As Tallied by Martyna Majok, ‘Cost of Living’ Is High but Worth Every Effort

For all of her empathy, the playwright is most interested in the emotional and external factors that challenge all of her characters.

Julieta Cervantes
David Zayas and Katy Sullivan in ‘Cost of Living.’ Julieta Cervantes

If millennials and members of Generation Z have developed a reputation for finding trauma and injustice wherever they look, then 37-year-old playwright Martyna Majok is one artist — and there are others, rest assured — who can apply the courage of her compassion with a grownup’s sense of perspective. The Polish-born Ms. Majok’s characters, prominent among them immigrants, confront genuinely harrowing circumstances, but self-pity is as foreign a strategy for them as sentimentality is for their creator. 

“Cost of Living,” the play that marks Ms. Majok’s Broadway debut, arrives six years after its premiere at Williamstown Theatre Festival, following productions downtown and at Los Angeles and London; it received a Pulitzer Prize for drama in 2018. Its subject is timeless — the fragility of life, explored through two very different relationships with one common factor: A person in each is physically disabled.

If you’re at all familiar with Ms. Majok’s work, it won’t surprise you that neither John, a graduate student at Princeton suffering from cerebral palsy, nor Ani, a middle-aged woman confined to a wheelchair after severing her spinal cord in an accident, is romanticized, or defined by illness or injury. For all of her empathy, the playwright is most interested in the emotional and external factors that challenge all of her characters.

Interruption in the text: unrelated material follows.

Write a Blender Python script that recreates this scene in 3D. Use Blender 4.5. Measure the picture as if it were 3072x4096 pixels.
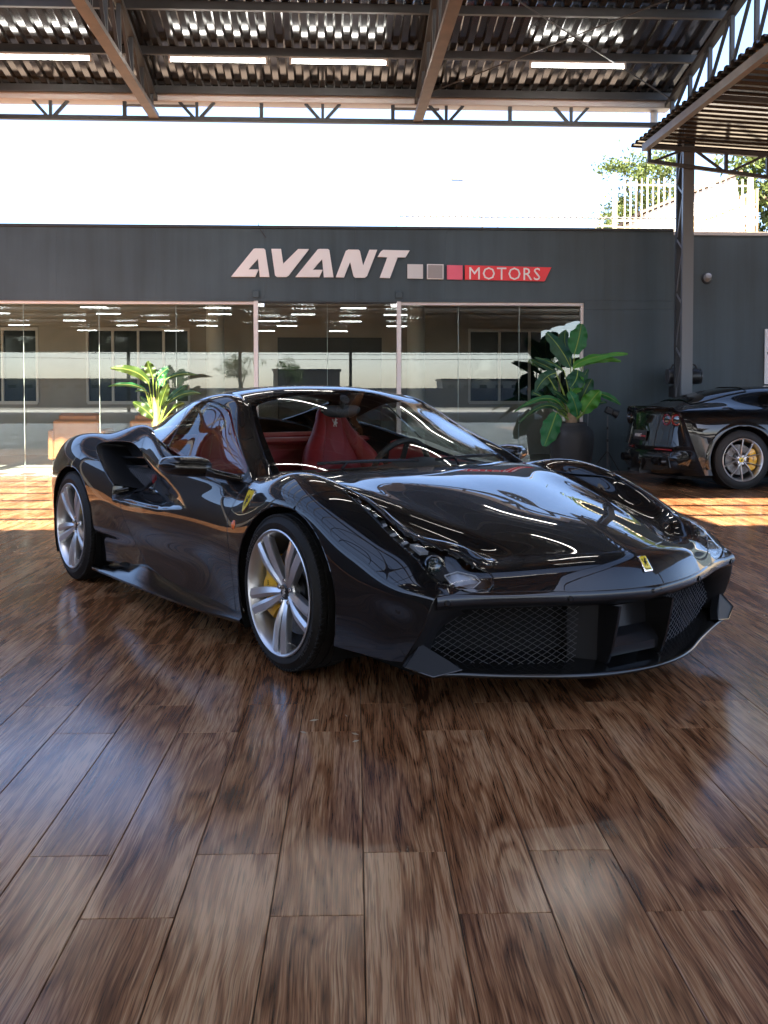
import bpy, math, random
import numpy as np
from mathutils import Vector, Matrix
R = math.radians
random.seed(7)
for o in list(bpy.data.objects): bpy.data.objects.remove(o)
SC = bpy.context.scene
COL = SC.collection
# ------------------------------------------------------------------ camera
cam = bpy.data.cameras.new('camera')
cam.sensor_fit = 'VERTICAL'; cam.sensor_height = 36.0
cam.lens = 36.0 * 4150 / 4096
cam.shift_y = -(2048 - 1719) / 4096
cam.clip_start = 0.05; cam.clip_end = 3000
camo = bpy.data.objects.new('camera', cam); COL.objects.link(camo)
camo.location = (0, 0, 1.175)
camo.rotation_euler = (R(90 - 2.0), 0, 0)
SC.camera = camo
# ------------------------------------------------------------------ sky, sun, exposure
SUN_EL, SUN_AZ = 48.0, 188.0          # degrees; azimuth clockwise from +Y (sun stands behind the camera)
w = bpy.data.worlds.new('World'); SC.world = w; w.use_nodes = True
nt = w.node_tree
sky = nt.nodes.new('ShaderNodeTexSky'); sky.sky_type = 'NISHITA'
sky.sun_disc = False; sky.sun_elevation = R(SUN_EL); sky.sun_rotation = R(SUN_AZ)
sky.air_density = .6; sky.dust_density = 1.6; sky.ozone_density = 1.5
bg = nt.nodes['Background']; bg.inputs['Strength'].default_value = 0.08
nt.links.new(sky.outputs[0], bg.inputs[0])
sl = bpy.data.lights.new('sun', 'SUN'); sl.energy = 5.0; sl.angle = R(0.5); sl.color = (1.0, 0.87, 0.70)
sun = bpy.data.objects.new('sun', sl); COL.objects.link(sun)
sd = Vector((math.sin(R(SUN_AZ)) * math.cos(R(SUN_EL)), math.cos(R(SUN_AZ)) * math.cos(R(SUN_EL)), math.sin(R(SUN_EL))))
sun.rotation_euler = sd.to_track_quat('Z', 'Y').to_euler()
sun.location = sd * 60
SC.view_settings.view_transform = 'Standard'; SC.view_settings.look = 'None'
SC.view_settings.exposure = 3.2; SC.view_settings.gamma = 1.0
SC.render.engine = 'CYCLES'
SC.cycles.max_bounces = 10; SC.cycles.glossy_bounces = 6; SC.cycles.transmission_bounces = 8; SC.cycles.transparent_max_bounces = 12
SC.cycles.use_denoising = True
SC.cycles.sample_clamp_indirect = 8
SC.cycles.caustics_reflective = False; SC.cycles.caustics_refractive = False
# ------------------------------------------------------------------ helpers
MATS = {}
def mat(name, col=(.5, .5, .5), rough=.5, metal=0., spec=.5, coat=0., coat_rough=.03, bump=None, noise=None, trans=0., ior=1.45, emit=None, alpha=None):
    """Principled material; noise=(scale, amount) varies the colour, bump=(scale, strength) adds fine relief."""
    if name in MATS: return MATS[name]
    m = bpy.data.materials.new(name); m.use_nodes = True
    n = m.node_tree.nodes; l = m.node_tree.links; b = n['Principled BSDF']
    b.inputs['Base Color'].default_value = (*col, 1); b.inputs['Roughness'].default_value = rough
    b.inputs['Metallic'].default_value = metal; b.inputs['Specular IOR Level'].default_value = spec
    b.inputs['Coat Weight'].default_value = coat; b.inputs['Coat Roughness'].default_value = coat_rough
    b.inputs['Transmission Weight'].default_value = trans; b.inputs['IOR'].default_value = ior
    if emit:
        b.inputs['Emission Color'].default_value = (*emit[0], 1); b.inputs['Emission Strength'].default_value = emit[1]
    if noise or bump:
        tc = n.new('ShaderNodeTexCoord')
    if noise:
        t = n.new('ShaderNodeTexNoise'); t.inputs['Scale'].default_value = noise[0]; t.inputs['Detail'].default_value = 6
        l.new(tc.outputs['Object'], t.inputs['Vector'])
        cr = n.new('ShaderNodeMix'); cr.data_type = 'RGBA'
        a = noise[1]
        cr.inputs['A'].default_value = (*[max(0, c * (1 - a)) for c in col], 1); cr.inputs['B'].default_value = (*[min(1, c * (1 + a)) for c in col], 1)
        mr = n.new('ShaderNodeMapRange'); mr.inputs[1].default_value = .3; mr.inputs[2].default_value = .7
        l.new(t.outputs['Fac'], mr.inputs[0]); l.new(mr.outputs[0], cr.inputs['Factor']); l.new(cr.outputs['Result'], b.inputs['Base Color'])
        rr = n.new('ShaderNodeMapRange'); rr.inputs[3].default_value = max(0, rough - .08); rr.inputs[4].default_value = min(1, rough + .08)
        l.new(t.outputs['Fac'], rr.inputs[0]); l.new(rr.outputs[0], b.inputs['Roughness'])
    if bump:
        t = n.new('ShaderNodeTexNoise'); t.inputs['Scale'].default_value = bump[0]; t.inputs['Detail'].default_value = 4
        l.new(tc.outputs['Object'], t.inputs['Vector'])
        bp = n.new('ShaderNodeBump'); bp.inputs['Strength'].default_value = bump[1]; bp.inputs['Distance'].default_value = .01
        l.new(t.outputs['Fac'], bp.inputs['Height']); l.new(bp.outputs[0], b.inputs['Normal'])
    MATS[name] = m; return m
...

That would include Ani’s estranged husband, an out-of-work truck driver, and Jess, the young woman John hires as a caretaker. Jess, who attended Princeton herself, would appear overqualified for the job, or for the bar gigs she also juggles to make ends meet; but Ms. Majok quickly establishes — without inserting obvious politics or pedantry — that John has been more fortunate in other respects than the person now tasked with cleaning and dressing him.

Under Jo Bonney’s beautifully measured direction, Kara Young — fresh from a sparkling Broadway debut in Lynn Nottage’s “Clyde’s” last season — captures the grit and humor that have sustained Jess and the damage that has nonetheless been wrought, particularly after a crucial misunderstanding with John precipitates a downward spiral. Gregg Mozgala, who has cerebral palsy himself, reveals John’s entitlement without undercutting our sympathy; we sense how, for someone in his condition, privilege can be a double-edged sword.

David Zayas and Katy Sullivan are even more moving as, respectively, Eddie and Ani, in part because these characters are older, with less time left for a change in course, or luck — though as Ms. Majok repeatedly suggests here, age can be measured in terms of experience as well as years. This couple also gets the most gorgeously lyrical, and piercing, scene in the play, in which Eddie bathes Ani, and a new tenderness unfolds between them.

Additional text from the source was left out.